— start of DATASET CONTENT —
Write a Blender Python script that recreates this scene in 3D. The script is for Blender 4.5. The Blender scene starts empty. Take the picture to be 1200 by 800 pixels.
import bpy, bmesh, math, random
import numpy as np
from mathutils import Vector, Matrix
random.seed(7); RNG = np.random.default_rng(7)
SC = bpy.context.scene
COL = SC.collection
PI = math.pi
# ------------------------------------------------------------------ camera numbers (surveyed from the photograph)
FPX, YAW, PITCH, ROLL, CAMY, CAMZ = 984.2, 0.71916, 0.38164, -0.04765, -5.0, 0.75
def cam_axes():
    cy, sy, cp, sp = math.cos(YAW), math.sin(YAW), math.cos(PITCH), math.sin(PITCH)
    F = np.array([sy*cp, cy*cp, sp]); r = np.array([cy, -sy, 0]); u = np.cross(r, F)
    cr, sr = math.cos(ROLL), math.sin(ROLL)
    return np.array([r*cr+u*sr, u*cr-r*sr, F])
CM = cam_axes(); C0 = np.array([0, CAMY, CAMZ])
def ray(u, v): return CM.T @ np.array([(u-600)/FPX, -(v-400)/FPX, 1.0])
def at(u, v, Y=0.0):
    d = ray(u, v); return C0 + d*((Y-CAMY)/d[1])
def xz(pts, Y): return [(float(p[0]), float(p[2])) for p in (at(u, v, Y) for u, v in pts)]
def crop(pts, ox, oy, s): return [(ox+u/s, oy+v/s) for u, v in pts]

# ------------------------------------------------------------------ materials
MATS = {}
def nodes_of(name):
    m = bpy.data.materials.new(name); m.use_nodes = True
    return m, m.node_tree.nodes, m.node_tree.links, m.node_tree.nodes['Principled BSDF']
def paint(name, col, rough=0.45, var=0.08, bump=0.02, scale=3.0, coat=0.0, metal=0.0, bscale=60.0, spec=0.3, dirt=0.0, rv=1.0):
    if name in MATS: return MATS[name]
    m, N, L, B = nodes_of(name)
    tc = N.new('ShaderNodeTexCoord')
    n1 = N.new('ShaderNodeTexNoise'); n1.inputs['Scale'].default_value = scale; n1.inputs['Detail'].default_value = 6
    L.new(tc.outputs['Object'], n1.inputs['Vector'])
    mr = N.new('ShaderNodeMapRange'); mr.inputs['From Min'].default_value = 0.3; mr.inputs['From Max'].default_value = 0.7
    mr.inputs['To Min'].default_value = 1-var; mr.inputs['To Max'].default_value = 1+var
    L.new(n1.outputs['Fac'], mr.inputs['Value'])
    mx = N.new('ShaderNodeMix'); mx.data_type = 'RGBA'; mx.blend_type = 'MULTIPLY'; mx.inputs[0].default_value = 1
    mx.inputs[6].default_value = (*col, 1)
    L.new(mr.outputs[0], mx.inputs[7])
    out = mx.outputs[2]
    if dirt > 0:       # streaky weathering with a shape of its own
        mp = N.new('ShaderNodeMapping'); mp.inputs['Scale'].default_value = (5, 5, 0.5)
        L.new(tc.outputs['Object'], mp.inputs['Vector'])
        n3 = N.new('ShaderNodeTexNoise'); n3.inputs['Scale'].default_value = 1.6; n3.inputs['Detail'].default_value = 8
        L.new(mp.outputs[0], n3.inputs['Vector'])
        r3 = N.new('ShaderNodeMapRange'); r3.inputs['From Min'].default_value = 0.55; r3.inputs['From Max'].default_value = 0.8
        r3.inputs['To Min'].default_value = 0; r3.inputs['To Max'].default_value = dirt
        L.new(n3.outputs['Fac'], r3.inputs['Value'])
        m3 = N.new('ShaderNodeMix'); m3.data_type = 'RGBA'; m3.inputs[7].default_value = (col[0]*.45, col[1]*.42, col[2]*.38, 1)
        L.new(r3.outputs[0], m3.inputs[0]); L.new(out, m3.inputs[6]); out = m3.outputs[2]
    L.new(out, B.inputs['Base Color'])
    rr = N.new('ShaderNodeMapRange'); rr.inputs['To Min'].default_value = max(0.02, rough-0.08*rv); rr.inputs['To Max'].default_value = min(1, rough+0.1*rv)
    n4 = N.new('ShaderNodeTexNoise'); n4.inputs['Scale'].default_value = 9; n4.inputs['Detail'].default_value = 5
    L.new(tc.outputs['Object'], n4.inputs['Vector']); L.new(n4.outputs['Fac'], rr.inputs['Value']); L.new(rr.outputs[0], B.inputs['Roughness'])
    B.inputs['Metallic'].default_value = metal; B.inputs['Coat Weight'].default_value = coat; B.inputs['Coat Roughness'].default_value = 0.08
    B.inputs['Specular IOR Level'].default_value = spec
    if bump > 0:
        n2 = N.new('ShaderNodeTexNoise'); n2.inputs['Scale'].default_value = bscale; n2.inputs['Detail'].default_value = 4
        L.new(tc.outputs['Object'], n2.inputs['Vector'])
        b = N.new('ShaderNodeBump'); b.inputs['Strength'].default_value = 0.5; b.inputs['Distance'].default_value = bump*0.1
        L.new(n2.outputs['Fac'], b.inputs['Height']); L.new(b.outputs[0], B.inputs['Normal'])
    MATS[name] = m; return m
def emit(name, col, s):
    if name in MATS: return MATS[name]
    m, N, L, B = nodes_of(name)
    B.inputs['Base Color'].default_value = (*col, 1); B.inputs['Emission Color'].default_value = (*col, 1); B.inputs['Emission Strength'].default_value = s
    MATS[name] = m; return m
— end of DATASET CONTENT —
WHAT THE TASK ASKS
Everything in the listing above should be restated exactly.

FINAL RESULT
Write a Blender Python script that recreates this scene in 3D. The script is for Blender 4.5. The Blender scene starts empty. Take the picture to be 1200 by 800 pixels.
import bpy, bmesh, math, random
import numpy as np
from mathutils import Vector, Matrix
random.seed(7); RNG = np.random.default_rng(7)
SC = bpy.context.scene
COL = SC.collection
PI = math.pi
# ------------------------------------------------------------------ camera numbers (surveyed from the photograph)
FPX, YAW, PITCH, ROLL, CAMY, CAMZ = 984.2, 0.71916, 0.38164, -0.04765, -5.0, 0.75
def cam_axes():
    cy, sy, cp, sp = math.cos(YAW), math.sin(YAW), math.cos(PITCH), math.sin(PITCH)
    F = np.array([sy*cp, cy*cp, sp]); r = np.array([cy, -sy, 0]); u = np.cross(r, F)
    cr, sr = math.cos(ROLL), math.sin(ROLL)
    return np.array([r*cr+u*sr, u*cr-r*sr, F])
CM = cam_axes(); C0 = np.array([0, CAMY, CAMZ])
def ray(u, v): return CM.T @ np.array([(u-600)/FPX, -(v-400)/FPX, 1.0])
def at(u, v, Y=0.0):
    d = ray(u, v); return C0 + d*((Y-CAMY)/d[1])
def xz(pts, Y): return [(float(p[0]), float(p[2])) for p in (at(u, v, Y) for u, v in pts)]
def crop(pts, ox, oy, s): return [(ox+u/s, oy+v/s) for u, v in pts]

# ------------------------------------------------------------------ materials
MATS = {}
def nodes_of(name):
    m = bpy.data.materials.new(name); m.use_nodes = True
    return m, m.node_tree.nodes, m.node_tree.links, m.node_tree.nodes['Principled BSDF']
def paint(name, col, rough=0.45, var=0.08, bump=0.02, scale=3.0, coat=0.0, metal=0.0, bscale=60.0, spec=0.3, dirt=0.0, rv=1.0):
    if name in MATS: return MATS[name]
    m, N, L, B = nodes_of(name)
    tc = N.new('ShaderNodeTexCoord')
    n1 = N.new('ShaderNodeTexNoise'); n1.inputs['Scale'].default_value = scale; n1.inputs['Detail'].default_value = 6
    L.new(tc.outputs['Object'], n1.inputs['Vector'])
    mr = N.new('ShaderNodeMapRange'); mr.inputs['From Min'].default_value = 0.3; mr.inputs['From Max'].default_value = 0.7
    mr.inputs['To Min'].default_value = 1-var; mr.inputs['To Max'].default_value = 1+var
    L.new(n1.outputs['Fac'], mr.inputs['Value'])
    mx = N.new('ShaderNodeMix'); mx.data_type = 'RGBA'; mx.blend_type = 'MULTIPLY'; mx.inputs[0].default_value = 1
    mx.inputs[6].default_value = (*col, 1)
    L.new(mr.outputs[0], mx.inputs[7])
    out = mx.outputs[2]
    if dirt > 0:       # streaky weathering with a shape of its own
        mp = N.new('ShaderNodeMapping'); mp.inputs['Scale'].default_value = (5, 5, 0.5)
        L.new(tc.outputs['Object'], mp.inputs['Vector'])
        n3 = N.new('ShaderNodeTexNoise'); n3.inputs['Scale'].default_value = 1.6; n3.inputs['Detail'].default_value = 8
        L.new(mp.outputs[0], n3.inputs['Vector'])
        r3 = N.new('ShaderNodeMapRange'); r3.inputs['From Min'].default_value = 0.55; r3.inputs['From Max'].default_value = 0.8
        r3.inputs['To Min'].default_value = 0; r3.inputs['To Max'].default_value = dirt
        L.new(n3.outputs['Fac'], r3.inputs['Value'])
        m3 = N.new('ShaderNodeMix'); m3.data_type = 'RGBA'; m3.inputs[7].default_value = (col[0]*.45, col[1]*.42, col[2]*.38, 1)
        L.new(r3.outputs[0], m3.inputs[0]); L.new(out, m3.inputs[6]); out = m3.outputs[2]
    L.new(out, B.inputs['Base Color'])
    rr = N.new('ShaderNodeMapRange'); rr.inputs['To Min'].default_value = max(0.02, rough-0.08*rv); rr.inputs['To Max'].default_value = min(1, rough+0.1*rv)
    n4 = N.new('ShaderNodeTexNoise'); n4.inputs['Scale'].default_value = 9; n4.inputs['Detail'].default_value = 5
    L.new(tc.outputs['Object'], n4.inputs['Vector']); L.new(n4.outputs['Fac'], rr.inputs['Value']); L.new(rr.outputs[0], B.inputs['Roughness'])
    B.inputs['Metallic'].default_value = metal; B.inputs['Coat Weight'].default_value = coat; B.inputs['Coat Roughness'].default_value = 0.08
    B.inputs['Specular IOR Level'].default_value = spec
    if bump > 0:
        n2 = N.new('ShaderNodeTexNoise'); n2.inputs['Scale'].default_value = bscale; n2.inputs['Detail'].default_value = 4
        L.new(tc.outputs['Object'], n2.inputs['Vector'])
        b = N.new('ShaderNodeBump'); b.inputs['Strength'].default_value = 0.5; b.inputs['Distance'].default_value = bump*0.1
        L.new(n2.outputs['Fac'], b.inputs['Height']); L.new(b.outputs[0], B.inputs['Normal'])
    MATS[name] = m; return m
def emit(name, col, s):
    if name in MATS: return MATS[name]
    m, N, L, B = nodes_of(name)
    B.inputs['Base Color'].default_value = (*col, 1); B.inputs['Emission Color'].default_value = (*col, 1); B.inputs['Emission Strength'].default_value = s
    MATS[name] = m; return m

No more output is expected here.